TASK PROMPT
Starting at the line containing "Reconstruct this image" and ending at the line containing "COL = S.collection", reproduce each line exactly as written, with both end lines included and all pictures omitted.

Rows from a 3D scene dataset

══════════

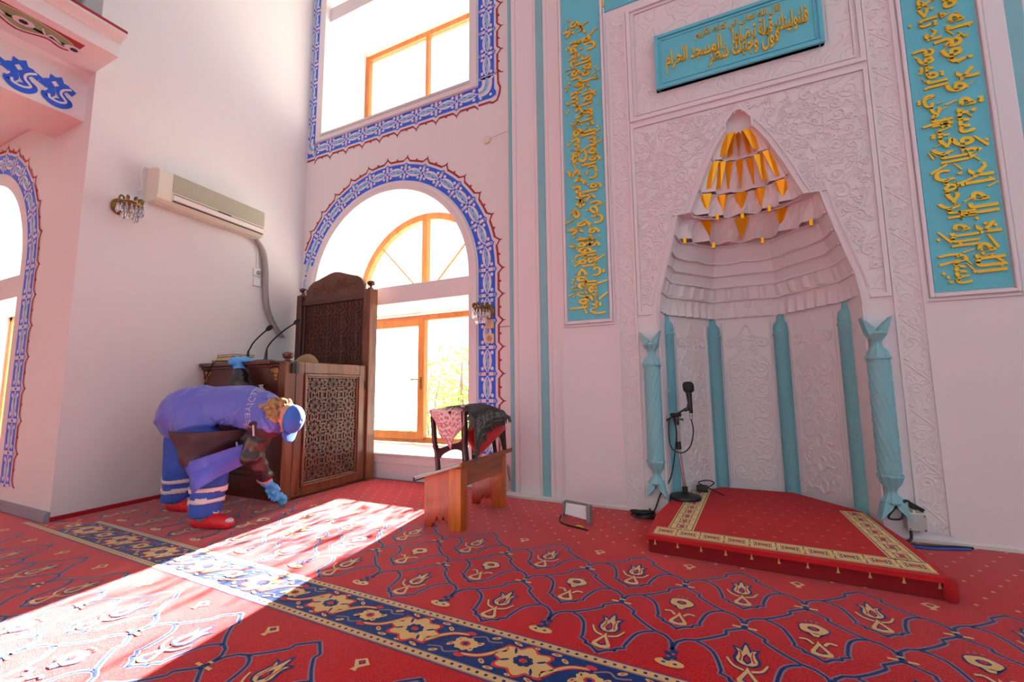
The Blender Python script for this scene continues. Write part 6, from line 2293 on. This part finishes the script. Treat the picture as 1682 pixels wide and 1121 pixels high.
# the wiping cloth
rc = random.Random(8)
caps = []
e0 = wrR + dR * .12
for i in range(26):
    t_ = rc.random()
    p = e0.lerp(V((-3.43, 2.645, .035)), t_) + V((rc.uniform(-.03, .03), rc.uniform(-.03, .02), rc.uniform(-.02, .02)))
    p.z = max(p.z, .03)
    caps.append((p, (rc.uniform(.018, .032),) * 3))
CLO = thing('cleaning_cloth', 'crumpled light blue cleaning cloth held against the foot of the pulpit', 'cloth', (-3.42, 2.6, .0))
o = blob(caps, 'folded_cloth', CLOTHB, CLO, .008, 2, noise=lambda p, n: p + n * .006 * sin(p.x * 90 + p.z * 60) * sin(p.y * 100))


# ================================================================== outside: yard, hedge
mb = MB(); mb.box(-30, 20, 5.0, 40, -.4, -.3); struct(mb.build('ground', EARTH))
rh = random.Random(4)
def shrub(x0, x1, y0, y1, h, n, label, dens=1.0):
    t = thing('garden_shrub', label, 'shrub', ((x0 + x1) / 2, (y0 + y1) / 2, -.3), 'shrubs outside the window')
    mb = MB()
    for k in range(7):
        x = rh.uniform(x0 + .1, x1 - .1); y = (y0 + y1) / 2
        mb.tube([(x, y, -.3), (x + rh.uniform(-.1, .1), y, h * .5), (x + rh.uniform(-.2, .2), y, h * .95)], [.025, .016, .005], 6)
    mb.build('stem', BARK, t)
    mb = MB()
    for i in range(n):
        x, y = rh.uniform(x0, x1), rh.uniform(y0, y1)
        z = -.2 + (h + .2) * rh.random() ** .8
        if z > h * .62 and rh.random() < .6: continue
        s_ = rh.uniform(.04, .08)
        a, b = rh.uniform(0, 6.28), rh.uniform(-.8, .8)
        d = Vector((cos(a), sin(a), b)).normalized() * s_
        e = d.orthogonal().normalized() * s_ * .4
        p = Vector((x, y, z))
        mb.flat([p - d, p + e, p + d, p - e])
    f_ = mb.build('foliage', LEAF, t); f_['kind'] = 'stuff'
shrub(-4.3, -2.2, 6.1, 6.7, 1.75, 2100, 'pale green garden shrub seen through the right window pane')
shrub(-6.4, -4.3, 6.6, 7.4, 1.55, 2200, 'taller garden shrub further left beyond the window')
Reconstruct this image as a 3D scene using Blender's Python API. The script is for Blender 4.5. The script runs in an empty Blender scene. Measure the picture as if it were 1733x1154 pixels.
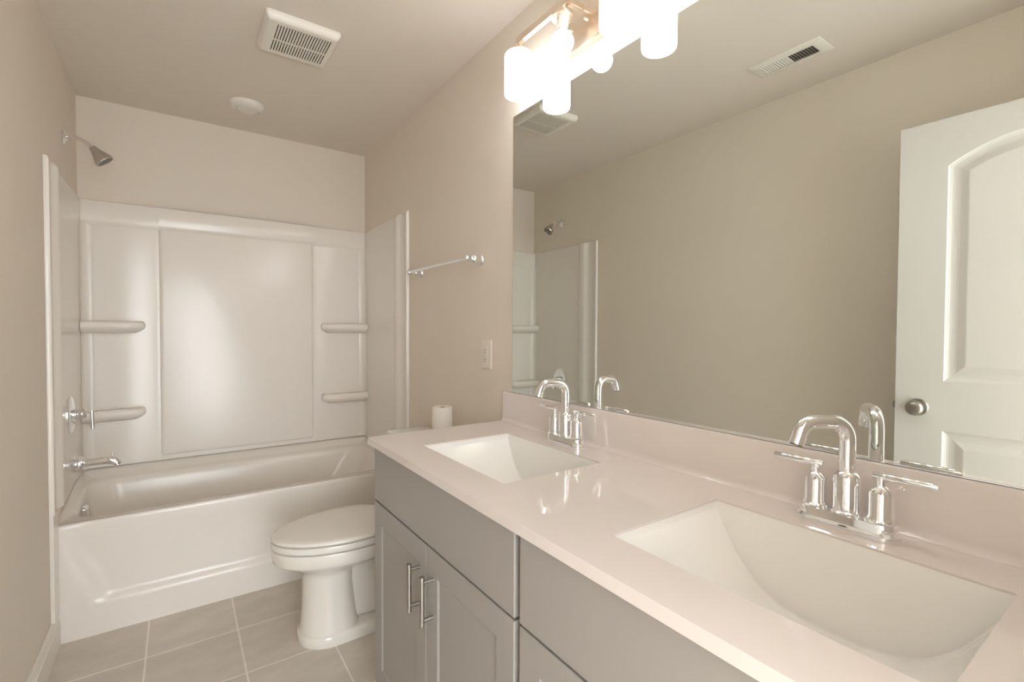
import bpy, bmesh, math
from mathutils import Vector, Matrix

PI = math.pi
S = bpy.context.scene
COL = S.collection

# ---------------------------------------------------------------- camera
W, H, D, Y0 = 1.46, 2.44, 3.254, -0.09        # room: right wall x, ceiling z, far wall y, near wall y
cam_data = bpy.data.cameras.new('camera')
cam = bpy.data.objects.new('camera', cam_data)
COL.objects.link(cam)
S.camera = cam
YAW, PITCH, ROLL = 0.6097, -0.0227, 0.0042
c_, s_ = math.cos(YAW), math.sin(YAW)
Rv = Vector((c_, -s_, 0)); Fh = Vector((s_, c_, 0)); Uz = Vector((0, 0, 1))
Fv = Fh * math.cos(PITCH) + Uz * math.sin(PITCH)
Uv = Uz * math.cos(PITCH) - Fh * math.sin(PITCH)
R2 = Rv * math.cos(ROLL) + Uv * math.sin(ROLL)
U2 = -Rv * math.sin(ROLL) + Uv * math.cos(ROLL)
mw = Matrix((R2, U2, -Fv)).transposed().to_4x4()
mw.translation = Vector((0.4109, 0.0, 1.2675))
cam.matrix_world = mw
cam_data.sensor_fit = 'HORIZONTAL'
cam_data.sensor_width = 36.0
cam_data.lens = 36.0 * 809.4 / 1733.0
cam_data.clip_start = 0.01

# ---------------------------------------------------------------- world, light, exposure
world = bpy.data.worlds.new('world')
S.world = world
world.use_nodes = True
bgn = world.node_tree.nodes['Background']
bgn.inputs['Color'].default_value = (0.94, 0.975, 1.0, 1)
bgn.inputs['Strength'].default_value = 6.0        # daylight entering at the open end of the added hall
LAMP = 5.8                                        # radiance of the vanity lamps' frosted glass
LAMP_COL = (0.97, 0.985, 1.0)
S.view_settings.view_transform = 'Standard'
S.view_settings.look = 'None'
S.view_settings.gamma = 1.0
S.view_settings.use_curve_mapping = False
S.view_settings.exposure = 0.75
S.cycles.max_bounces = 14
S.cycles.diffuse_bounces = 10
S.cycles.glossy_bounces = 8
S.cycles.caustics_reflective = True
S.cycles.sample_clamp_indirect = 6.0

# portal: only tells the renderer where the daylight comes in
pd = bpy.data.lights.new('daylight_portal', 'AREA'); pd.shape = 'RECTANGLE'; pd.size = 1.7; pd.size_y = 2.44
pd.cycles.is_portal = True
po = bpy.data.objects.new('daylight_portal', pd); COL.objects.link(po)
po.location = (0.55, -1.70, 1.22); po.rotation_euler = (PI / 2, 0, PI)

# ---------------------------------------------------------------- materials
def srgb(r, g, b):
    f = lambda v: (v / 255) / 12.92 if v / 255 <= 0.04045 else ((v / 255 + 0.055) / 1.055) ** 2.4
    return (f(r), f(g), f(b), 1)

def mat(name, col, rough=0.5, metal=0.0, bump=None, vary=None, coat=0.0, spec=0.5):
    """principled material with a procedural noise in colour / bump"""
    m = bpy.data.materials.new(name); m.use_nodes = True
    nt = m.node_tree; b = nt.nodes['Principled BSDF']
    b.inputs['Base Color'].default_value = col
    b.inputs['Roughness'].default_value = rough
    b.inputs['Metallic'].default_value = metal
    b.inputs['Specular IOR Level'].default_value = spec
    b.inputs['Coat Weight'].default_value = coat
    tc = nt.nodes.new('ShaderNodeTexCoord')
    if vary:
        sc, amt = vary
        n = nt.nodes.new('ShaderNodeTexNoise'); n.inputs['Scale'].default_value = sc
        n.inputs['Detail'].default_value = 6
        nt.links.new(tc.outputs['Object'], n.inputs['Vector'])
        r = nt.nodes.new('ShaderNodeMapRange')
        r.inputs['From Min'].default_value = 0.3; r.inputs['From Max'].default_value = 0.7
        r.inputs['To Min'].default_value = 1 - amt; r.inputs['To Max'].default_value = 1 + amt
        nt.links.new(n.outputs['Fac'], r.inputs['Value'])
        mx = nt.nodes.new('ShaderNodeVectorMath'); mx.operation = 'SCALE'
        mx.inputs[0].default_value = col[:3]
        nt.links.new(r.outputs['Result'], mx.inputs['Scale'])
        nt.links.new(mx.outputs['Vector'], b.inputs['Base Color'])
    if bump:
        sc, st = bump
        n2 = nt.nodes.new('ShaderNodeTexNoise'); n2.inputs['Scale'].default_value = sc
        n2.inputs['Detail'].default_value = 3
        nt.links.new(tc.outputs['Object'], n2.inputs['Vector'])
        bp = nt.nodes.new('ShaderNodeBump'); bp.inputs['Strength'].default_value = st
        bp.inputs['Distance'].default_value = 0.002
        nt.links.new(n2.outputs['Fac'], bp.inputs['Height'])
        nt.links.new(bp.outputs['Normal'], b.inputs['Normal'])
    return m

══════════

TASK RESULT
Reconstruct this image as a 3D scene using Blender's Python API. The script is for Blender 4.5. The script runs in an empty Blender scene. Measure the picture as if it were 1733x1154 pixels.
import bpy, bmesh, math
from mathutils import Vector, Matrix

PI = math.pi
S = bpy.context.scene
COL = S.collection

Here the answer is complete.